— Stated problem —
Open with the line that has "Recreate this scene"; close with the line that has "cy.sample_clamp_indirect = 4;". Retype those lines exactly, images excluded.

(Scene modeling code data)
(begin)
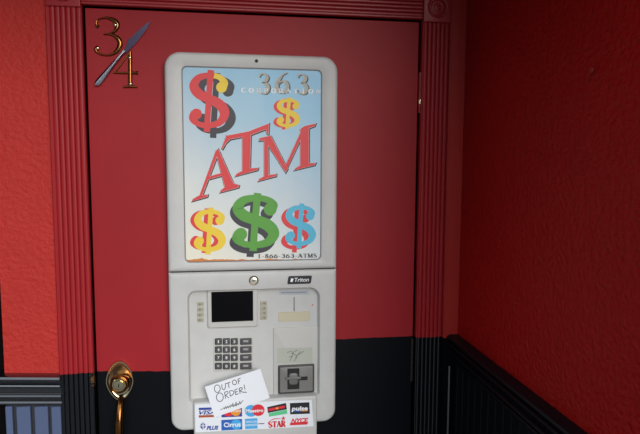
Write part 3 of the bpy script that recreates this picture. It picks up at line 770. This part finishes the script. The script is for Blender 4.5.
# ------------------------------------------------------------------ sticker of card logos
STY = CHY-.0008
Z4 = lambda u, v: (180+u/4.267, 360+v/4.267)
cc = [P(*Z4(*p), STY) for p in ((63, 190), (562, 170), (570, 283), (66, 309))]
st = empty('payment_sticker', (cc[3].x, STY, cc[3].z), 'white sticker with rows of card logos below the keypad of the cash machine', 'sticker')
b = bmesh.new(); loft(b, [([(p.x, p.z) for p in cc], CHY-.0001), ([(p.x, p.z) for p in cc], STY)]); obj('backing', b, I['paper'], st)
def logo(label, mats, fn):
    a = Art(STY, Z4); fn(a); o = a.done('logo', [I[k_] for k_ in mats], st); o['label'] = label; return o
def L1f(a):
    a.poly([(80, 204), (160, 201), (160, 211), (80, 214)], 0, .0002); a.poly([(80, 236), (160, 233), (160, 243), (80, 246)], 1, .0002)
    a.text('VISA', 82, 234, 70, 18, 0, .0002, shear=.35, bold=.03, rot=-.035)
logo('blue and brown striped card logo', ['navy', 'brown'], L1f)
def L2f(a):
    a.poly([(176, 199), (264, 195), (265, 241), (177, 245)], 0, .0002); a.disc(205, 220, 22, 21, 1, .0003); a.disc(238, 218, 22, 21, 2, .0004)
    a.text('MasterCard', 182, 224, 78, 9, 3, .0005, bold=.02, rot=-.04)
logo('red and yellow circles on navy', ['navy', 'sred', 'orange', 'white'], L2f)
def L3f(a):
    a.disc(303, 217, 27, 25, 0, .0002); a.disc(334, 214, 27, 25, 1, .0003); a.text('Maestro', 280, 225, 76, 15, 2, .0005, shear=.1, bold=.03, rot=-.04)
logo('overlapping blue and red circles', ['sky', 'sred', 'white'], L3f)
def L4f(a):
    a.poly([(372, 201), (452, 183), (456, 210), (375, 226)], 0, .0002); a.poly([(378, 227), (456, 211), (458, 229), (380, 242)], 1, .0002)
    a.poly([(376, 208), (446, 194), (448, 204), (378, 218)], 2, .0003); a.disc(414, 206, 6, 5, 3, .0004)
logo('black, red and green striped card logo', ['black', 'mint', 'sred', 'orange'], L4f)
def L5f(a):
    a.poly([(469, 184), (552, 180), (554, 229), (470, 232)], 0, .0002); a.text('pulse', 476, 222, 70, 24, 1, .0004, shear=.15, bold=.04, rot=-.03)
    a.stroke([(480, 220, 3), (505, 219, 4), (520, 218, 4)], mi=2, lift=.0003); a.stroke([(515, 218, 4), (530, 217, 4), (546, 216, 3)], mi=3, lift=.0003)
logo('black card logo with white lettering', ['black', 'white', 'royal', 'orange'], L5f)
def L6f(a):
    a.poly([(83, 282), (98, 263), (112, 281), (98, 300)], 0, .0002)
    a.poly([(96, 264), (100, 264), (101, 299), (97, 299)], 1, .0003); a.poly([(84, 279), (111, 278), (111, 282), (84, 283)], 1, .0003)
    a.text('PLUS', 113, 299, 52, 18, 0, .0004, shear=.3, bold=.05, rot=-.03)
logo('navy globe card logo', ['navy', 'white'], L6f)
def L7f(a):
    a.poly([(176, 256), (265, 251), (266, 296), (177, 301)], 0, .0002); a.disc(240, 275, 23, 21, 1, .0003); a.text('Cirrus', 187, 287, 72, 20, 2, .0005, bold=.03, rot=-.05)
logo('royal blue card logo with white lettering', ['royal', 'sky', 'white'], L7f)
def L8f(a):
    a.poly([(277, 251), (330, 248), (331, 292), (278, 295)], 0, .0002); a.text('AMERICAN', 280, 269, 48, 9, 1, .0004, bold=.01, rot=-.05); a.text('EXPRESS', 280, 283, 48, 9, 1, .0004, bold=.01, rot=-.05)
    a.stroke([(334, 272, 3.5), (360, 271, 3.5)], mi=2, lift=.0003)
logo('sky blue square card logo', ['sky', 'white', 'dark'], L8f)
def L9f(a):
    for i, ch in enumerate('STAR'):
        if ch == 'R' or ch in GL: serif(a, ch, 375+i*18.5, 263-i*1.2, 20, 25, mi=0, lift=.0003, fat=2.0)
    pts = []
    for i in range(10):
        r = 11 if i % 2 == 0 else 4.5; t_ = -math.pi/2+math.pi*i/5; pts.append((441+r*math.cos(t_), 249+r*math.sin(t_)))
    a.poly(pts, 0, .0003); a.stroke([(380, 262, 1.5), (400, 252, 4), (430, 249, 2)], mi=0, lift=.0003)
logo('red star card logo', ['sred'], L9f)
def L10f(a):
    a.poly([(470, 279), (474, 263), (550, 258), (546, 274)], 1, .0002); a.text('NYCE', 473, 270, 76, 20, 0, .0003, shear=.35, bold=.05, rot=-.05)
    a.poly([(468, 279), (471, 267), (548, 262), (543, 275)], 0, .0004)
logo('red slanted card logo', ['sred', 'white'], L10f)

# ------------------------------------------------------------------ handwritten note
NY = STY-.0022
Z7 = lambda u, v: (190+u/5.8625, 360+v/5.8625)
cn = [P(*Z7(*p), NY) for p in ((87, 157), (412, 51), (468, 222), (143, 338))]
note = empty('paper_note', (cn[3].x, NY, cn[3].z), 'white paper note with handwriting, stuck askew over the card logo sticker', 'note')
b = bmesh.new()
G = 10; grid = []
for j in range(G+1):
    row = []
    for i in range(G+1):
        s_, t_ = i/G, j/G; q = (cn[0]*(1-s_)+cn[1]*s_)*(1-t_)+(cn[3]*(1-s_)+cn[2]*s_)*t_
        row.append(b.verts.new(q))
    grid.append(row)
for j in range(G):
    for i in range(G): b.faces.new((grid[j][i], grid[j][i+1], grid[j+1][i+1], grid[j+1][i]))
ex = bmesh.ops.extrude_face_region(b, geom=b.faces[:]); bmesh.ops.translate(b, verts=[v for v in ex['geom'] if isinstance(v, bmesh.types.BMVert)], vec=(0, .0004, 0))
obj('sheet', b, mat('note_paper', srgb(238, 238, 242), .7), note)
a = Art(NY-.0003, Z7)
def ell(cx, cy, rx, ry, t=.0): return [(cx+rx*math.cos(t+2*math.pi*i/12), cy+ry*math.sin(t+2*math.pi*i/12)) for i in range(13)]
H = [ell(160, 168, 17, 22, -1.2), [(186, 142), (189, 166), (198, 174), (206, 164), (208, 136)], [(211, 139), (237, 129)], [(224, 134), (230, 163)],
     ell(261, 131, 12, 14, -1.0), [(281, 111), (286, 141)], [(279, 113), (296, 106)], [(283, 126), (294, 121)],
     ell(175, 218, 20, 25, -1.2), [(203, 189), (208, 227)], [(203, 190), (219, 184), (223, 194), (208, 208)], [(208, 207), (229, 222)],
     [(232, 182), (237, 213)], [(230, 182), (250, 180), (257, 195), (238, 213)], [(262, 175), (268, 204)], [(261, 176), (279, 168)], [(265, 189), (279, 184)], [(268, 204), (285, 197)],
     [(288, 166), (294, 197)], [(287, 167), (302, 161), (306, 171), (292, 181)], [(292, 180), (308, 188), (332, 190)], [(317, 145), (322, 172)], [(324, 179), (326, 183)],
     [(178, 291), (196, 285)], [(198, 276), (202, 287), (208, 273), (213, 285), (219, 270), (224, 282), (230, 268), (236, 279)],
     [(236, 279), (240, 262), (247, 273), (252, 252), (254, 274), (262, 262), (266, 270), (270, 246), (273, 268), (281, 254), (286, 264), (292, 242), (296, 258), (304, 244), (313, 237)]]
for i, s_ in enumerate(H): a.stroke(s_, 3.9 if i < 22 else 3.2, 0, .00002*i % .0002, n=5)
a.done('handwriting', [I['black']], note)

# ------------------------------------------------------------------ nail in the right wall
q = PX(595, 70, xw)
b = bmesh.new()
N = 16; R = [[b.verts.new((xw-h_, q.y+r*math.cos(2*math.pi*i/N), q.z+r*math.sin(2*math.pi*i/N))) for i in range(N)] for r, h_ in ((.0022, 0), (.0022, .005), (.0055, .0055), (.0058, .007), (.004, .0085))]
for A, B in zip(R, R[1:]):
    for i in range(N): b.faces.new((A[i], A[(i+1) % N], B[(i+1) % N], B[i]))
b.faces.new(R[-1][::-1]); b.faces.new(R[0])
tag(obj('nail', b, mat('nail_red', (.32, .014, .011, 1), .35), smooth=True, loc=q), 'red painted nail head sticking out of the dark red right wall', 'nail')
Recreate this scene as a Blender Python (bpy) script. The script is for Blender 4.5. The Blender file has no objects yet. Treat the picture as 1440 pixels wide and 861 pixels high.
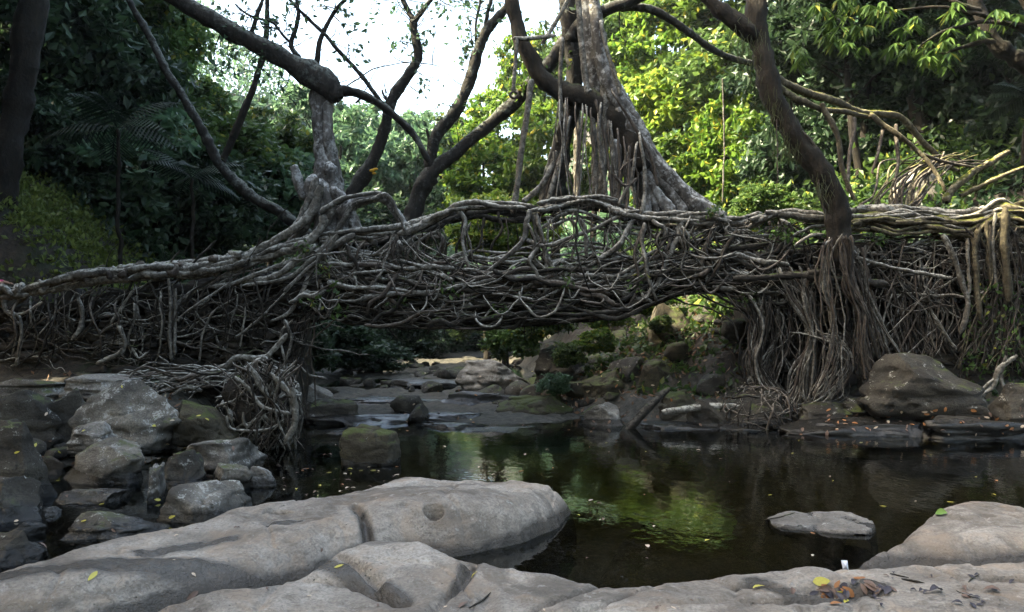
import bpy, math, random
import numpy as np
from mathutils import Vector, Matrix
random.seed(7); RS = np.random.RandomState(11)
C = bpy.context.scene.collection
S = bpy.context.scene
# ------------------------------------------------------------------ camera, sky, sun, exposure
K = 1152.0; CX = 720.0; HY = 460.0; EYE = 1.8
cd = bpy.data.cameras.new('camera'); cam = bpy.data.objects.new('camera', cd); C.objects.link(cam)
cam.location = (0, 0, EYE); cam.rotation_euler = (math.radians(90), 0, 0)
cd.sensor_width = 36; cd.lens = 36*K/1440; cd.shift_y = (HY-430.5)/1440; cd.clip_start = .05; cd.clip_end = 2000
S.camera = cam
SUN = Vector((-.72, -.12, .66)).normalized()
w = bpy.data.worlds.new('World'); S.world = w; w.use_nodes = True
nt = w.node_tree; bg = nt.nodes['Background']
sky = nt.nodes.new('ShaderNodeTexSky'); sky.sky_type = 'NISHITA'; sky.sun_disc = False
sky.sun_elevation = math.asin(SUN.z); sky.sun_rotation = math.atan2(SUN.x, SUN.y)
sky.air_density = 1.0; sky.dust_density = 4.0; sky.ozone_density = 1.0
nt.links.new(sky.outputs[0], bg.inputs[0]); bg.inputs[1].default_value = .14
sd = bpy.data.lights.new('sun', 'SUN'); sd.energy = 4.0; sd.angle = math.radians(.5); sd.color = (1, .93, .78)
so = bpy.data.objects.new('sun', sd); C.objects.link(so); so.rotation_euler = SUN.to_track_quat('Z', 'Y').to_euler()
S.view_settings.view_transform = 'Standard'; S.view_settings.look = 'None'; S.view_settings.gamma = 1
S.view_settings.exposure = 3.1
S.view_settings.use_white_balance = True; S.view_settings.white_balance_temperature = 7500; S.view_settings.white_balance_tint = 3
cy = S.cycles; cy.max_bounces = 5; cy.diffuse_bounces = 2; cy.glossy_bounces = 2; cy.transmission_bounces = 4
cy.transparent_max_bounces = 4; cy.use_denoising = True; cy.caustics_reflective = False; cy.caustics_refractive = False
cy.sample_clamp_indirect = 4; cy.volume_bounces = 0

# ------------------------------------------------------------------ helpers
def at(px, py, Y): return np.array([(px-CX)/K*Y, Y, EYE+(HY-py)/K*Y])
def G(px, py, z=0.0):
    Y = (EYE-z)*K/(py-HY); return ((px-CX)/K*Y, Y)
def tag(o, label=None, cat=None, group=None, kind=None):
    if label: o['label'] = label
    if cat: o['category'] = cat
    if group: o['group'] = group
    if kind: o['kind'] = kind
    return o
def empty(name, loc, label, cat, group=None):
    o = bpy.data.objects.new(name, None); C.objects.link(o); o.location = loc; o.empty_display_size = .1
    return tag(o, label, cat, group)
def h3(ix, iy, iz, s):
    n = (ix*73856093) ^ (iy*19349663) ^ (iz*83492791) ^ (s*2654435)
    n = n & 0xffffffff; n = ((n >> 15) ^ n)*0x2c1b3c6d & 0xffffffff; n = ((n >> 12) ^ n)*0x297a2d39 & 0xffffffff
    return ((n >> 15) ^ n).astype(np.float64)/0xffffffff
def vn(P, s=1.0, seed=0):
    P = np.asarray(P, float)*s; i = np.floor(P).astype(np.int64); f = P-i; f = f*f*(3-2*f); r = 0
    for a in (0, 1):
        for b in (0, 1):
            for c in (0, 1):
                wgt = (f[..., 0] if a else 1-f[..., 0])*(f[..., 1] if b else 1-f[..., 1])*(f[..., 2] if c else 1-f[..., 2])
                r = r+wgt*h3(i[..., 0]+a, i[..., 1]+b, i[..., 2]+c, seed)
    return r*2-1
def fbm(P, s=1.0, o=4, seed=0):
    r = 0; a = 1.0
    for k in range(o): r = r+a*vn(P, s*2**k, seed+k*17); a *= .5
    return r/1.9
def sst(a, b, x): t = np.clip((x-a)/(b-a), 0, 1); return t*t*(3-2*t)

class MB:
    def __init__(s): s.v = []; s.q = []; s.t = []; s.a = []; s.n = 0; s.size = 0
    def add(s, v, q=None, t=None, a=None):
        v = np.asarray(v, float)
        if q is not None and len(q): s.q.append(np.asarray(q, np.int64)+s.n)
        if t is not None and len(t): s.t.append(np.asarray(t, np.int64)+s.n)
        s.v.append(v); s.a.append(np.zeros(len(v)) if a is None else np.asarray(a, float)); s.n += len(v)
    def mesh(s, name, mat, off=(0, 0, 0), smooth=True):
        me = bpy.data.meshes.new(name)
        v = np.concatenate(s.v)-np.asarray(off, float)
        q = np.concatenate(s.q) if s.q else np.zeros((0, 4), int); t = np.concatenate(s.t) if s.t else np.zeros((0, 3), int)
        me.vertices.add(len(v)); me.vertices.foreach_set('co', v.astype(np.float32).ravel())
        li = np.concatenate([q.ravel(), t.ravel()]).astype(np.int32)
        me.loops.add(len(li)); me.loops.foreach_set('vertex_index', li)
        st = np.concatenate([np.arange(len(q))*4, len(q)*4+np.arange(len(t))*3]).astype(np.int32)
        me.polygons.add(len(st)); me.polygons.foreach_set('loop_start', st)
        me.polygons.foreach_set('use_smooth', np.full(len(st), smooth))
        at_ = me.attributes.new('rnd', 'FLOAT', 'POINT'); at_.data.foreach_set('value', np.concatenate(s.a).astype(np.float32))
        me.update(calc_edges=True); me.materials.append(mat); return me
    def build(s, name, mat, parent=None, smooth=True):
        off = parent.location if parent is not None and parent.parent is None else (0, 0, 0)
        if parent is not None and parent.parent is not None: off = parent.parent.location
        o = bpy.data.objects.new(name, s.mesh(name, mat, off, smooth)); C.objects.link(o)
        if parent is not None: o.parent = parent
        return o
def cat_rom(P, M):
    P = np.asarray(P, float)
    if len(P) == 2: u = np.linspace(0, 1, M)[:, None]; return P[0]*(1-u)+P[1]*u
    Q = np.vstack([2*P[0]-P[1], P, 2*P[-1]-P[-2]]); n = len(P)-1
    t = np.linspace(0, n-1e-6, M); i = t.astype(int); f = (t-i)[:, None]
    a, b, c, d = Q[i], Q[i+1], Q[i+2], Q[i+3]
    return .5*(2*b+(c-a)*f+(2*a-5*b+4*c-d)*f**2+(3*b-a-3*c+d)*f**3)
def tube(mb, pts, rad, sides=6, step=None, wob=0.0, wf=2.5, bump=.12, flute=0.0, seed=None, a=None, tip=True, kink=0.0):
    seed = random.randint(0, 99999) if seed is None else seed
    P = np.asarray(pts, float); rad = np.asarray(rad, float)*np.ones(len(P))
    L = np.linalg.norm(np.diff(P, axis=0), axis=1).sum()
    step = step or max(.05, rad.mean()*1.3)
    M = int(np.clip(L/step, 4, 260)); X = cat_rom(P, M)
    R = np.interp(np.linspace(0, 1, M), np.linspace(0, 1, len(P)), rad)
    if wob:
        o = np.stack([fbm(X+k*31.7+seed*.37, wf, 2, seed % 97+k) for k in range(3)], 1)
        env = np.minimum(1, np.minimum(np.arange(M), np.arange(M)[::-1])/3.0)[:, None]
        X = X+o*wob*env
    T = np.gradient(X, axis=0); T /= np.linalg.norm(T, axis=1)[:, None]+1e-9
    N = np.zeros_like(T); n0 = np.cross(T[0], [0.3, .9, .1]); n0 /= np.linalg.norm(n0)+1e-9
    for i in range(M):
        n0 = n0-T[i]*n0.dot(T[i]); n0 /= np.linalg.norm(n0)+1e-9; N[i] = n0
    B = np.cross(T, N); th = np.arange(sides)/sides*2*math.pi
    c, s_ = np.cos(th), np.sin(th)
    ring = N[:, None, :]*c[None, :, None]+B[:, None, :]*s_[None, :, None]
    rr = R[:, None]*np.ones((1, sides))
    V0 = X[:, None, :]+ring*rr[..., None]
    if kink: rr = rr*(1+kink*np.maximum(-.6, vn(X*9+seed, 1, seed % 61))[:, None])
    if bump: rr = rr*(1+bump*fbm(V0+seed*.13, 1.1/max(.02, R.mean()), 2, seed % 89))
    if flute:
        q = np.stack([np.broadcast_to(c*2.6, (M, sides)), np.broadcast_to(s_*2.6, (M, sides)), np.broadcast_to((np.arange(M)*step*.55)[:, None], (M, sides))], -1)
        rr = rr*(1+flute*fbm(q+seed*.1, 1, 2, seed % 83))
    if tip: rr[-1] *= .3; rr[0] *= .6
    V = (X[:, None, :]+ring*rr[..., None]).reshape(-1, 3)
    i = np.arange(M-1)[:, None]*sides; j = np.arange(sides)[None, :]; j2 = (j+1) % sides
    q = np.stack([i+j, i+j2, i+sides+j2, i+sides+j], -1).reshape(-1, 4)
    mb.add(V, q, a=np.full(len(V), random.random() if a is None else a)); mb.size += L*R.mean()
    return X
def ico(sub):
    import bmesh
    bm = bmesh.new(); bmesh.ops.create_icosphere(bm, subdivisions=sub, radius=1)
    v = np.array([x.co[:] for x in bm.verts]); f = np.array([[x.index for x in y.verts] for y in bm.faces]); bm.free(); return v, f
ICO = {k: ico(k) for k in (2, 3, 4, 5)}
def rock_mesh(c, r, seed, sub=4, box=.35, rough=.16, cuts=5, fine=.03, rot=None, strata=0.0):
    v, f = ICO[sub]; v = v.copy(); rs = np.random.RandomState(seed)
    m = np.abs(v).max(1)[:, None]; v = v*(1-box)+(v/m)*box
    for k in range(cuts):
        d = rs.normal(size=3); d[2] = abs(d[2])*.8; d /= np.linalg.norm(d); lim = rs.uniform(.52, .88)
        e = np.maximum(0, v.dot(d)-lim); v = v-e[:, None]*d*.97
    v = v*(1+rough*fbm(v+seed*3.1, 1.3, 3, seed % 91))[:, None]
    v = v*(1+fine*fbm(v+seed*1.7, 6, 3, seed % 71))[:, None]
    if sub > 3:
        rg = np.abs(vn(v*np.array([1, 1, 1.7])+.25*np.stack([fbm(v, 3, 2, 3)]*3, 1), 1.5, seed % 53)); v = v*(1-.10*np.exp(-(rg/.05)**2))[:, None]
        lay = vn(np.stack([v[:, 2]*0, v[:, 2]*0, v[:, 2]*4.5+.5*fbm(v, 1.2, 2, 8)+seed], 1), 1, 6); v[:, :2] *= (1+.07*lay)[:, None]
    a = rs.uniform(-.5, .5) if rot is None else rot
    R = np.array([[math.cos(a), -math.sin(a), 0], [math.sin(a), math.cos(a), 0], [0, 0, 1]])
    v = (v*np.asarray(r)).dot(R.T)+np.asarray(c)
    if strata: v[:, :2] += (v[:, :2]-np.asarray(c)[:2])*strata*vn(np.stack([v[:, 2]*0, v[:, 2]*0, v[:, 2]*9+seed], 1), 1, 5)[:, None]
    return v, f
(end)
— In response —
Recreate this scene as a Blender Python (bpy) script. The script is for Blender 4.5. The Blender file has no objects yet. Treat the picture as 1440 pixels wide and 861 pixels high.
import bpy, math, random
import numpy as np
from mathutils import Vector, Matrix
random.seed(7); RS = np.random.RandomState(11)
C = bpy.context.scene.collection
S = bpy.context.scene
# ------------------------------------------------------------------ camera, sky, sun, exposure
K = 1152.0; CX = 720.0; HY = 460.0; EYE = 1.8
cd = bpy.data.cameras.new('camera'); cam = bpy.data.objects.new('camera', cd); C.objects.link(cam)
cam.location = (0, 0, EYE); cam.rotation_euler = (math.radians(90), 0, 0)
cd.sensor_width = 36; cd.lens = 36*K/1440; cd.shift_y = (HY-430.5)/1440; cd.clip_start = .05; cd.clip_end = 2000
S.camera = cam
SUN = Vector((-.72, -.12, .66)).normalized()
w = bpy.data.worlds.new('World'); S.world = w; w.use_nodes = True
nt = w.node_tree; bg = nt.nodes['Background']
sky = nt.nodes.new('ShaderNodeTexSky'); sky.sky_type = 'NISHITA'; sky.sun_disc = False
sky.sun_elevation = math.asin(SUN.z); sky.sun_rotation = math.atan2(SUN.x, SUN.y)
sky.air_density = 1.0; sky.dust_density = 4.0; sky.ozone_density = 1.0
nt.links.new(sky.outputs[0], bg.inputs[0]); bg.inputs[1].default_value = .14
sd = bpy.data.lights.new('sun', 'SUN'); sd.energy = 4.0; sd.angle = math.radians(.5); sd.color = (1, .93, .78)
so = bpy.data.objects.new('sun', sd); C.objects.link(so); so.rotation_euler = SUN.to_track_quat('Z', 'Y').to_euler()
S.view_settings.view_transform = 'Standard'; S.view_settings.look = 'None'; S.view_settings.gamma = 1
S.view_settings.exposure = 3.1
S.view_settings.use_white_balance = True; S.view_settings.white_balance_temperature = 7500; S.view_settings.white_balance_tint = 3
cy = S.cycles; cy.max_bounces = 5; cy.diffuse_bounces = 2; cy.glossy_bounces = 2; cy.transmission_bounces = 4
cy.transparent_max_bounces = 4; cy.use_denoising = True; cy.caustics_reflective = False; cy.caustics_refractive = False
cy.sample_clamp_indirect = 4; cy.volume_bounces = 0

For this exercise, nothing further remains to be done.